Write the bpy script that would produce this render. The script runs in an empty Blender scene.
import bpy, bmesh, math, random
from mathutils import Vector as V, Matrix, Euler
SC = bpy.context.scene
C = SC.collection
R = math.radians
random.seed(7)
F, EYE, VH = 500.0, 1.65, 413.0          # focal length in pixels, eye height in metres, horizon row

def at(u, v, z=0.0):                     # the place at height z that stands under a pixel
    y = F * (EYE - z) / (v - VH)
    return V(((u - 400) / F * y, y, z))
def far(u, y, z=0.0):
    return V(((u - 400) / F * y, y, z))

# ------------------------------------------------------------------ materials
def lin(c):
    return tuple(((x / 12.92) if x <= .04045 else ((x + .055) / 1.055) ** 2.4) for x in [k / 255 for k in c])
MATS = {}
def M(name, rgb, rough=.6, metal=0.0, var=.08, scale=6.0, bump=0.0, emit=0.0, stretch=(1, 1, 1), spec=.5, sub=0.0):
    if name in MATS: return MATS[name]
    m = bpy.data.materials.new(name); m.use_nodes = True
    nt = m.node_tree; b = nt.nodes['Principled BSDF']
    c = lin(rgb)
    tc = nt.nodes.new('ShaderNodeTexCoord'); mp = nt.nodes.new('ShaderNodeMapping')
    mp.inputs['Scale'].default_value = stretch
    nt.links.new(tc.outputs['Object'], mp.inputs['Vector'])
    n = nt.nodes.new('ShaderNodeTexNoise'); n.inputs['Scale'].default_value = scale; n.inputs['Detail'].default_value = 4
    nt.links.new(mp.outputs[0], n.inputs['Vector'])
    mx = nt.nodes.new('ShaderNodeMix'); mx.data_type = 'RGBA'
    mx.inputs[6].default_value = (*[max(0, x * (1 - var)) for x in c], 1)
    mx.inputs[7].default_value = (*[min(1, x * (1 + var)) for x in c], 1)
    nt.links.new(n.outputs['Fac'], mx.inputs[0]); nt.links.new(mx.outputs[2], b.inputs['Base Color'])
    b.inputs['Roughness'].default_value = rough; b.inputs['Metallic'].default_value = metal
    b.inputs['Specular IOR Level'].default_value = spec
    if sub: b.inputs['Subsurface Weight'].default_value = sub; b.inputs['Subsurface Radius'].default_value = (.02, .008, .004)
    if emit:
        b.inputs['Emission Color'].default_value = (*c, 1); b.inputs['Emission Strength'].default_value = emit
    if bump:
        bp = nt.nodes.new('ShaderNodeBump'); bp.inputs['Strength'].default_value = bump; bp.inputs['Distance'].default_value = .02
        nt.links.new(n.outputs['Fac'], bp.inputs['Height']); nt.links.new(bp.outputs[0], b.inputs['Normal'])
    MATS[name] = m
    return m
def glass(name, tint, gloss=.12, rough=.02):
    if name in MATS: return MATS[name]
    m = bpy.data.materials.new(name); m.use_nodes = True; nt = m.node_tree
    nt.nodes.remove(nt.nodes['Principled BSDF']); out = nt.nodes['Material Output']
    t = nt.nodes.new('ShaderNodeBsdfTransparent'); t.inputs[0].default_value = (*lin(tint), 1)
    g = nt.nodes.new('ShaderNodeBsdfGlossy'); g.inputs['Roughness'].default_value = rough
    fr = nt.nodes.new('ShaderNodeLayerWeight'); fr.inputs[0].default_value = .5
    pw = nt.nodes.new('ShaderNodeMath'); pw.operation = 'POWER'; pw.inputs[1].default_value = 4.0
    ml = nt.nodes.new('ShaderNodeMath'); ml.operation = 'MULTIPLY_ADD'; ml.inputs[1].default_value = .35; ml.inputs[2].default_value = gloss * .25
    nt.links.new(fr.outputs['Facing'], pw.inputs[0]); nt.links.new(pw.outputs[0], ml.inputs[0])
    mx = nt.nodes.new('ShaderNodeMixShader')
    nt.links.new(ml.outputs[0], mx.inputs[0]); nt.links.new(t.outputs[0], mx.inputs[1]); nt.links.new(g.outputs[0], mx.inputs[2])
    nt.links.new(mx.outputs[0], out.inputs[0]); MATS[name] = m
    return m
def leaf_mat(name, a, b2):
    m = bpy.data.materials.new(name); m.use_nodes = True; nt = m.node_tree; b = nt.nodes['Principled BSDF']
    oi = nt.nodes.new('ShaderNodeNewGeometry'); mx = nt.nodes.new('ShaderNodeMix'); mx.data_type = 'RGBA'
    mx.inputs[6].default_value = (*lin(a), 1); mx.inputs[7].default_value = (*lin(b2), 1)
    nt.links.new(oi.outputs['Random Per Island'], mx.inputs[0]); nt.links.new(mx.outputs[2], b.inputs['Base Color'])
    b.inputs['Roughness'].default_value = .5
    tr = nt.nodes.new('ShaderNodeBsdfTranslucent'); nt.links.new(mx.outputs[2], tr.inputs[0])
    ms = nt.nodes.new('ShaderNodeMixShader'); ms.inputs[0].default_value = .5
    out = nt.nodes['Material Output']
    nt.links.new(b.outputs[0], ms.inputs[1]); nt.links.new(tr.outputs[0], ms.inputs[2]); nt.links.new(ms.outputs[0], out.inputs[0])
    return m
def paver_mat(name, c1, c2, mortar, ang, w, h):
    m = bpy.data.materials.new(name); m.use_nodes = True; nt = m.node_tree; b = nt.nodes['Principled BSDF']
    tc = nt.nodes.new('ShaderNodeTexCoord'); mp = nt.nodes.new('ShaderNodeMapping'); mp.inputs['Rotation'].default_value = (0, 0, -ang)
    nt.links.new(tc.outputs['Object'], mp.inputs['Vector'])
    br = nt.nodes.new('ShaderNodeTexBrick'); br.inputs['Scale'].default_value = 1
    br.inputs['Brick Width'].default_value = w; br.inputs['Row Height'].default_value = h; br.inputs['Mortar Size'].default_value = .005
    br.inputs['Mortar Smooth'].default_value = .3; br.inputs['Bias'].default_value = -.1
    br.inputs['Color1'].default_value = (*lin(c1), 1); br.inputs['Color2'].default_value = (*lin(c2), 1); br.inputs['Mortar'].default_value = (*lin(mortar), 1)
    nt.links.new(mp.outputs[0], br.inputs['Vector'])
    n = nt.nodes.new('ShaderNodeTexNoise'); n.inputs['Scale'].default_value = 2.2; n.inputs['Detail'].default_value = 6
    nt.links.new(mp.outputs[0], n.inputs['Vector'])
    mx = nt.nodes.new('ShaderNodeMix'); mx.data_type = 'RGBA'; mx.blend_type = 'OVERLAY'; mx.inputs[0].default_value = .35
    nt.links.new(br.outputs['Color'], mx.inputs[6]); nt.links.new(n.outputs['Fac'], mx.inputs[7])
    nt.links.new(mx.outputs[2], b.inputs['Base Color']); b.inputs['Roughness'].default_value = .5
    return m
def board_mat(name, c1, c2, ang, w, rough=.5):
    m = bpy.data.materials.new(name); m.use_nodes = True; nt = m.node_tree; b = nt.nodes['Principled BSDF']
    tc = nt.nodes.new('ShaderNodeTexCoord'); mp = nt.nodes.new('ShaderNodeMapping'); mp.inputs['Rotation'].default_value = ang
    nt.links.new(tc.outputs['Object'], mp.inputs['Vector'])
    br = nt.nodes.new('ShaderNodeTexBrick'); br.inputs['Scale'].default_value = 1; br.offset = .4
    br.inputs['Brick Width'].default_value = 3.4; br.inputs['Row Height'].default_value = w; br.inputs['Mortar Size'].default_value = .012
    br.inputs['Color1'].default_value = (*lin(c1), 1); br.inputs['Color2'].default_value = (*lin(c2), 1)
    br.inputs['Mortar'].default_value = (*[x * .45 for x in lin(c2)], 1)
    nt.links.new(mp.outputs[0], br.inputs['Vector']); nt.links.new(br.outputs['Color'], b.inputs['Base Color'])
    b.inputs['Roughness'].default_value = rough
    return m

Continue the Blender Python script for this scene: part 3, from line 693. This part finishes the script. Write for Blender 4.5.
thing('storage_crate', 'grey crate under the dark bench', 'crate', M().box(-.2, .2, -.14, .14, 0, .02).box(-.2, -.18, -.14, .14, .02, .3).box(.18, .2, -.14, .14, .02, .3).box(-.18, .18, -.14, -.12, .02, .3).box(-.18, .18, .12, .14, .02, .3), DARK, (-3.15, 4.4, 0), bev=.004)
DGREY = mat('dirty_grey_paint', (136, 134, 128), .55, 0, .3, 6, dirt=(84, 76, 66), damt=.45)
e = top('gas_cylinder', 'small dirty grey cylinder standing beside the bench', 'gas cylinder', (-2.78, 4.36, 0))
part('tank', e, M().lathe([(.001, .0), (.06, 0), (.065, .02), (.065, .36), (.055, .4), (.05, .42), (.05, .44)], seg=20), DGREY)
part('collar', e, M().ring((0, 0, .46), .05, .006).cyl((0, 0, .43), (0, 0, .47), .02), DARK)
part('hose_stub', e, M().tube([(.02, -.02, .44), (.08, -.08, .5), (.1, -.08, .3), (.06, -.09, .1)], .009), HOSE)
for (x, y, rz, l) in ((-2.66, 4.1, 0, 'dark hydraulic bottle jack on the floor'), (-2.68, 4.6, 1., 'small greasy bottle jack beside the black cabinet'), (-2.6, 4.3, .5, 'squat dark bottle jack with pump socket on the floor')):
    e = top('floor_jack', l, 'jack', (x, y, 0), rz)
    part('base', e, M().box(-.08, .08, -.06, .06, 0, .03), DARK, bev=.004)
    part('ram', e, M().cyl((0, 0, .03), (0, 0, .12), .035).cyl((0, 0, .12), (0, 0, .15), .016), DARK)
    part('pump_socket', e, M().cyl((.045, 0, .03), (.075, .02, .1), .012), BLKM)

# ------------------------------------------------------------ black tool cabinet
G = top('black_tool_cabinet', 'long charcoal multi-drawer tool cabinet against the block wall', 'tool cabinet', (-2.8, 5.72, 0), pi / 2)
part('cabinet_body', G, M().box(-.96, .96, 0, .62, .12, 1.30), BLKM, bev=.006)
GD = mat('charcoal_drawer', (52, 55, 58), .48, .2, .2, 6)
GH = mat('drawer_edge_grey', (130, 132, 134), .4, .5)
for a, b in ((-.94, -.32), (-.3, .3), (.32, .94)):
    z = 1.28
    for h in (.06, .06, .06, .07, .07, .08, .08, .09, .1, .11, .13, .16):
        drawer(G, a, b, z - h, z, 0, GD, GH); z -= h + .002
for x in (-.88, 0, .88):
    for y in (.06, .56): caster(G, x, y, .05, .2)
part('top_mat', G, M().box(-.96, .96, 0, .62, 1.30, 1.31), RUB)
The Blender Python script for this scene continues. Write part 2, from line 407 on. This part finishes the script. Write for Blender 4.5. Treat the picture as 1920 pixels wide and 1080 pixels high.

STATED PROBLEM
Exactly repeat the lines running from the top of the listing to the line bearing "F, EYE, VH = 500.0, 1.65, 413.0", both of those lines included, and only them.

SOLVED EXERCISE
Write the bpy script that would produce this render. The script runs in an empty Blender scene.
import bpy, bmesh, math, random
from mathutils import Vector as V, Matrix, Euler
SC = bpy.context.scene
C = SC.collection
R = math.radians
random.seed(7)
F, EYE, VH = 500.0, 1.65, 413.0          # focal length in pixels, eye height in metres, horizon row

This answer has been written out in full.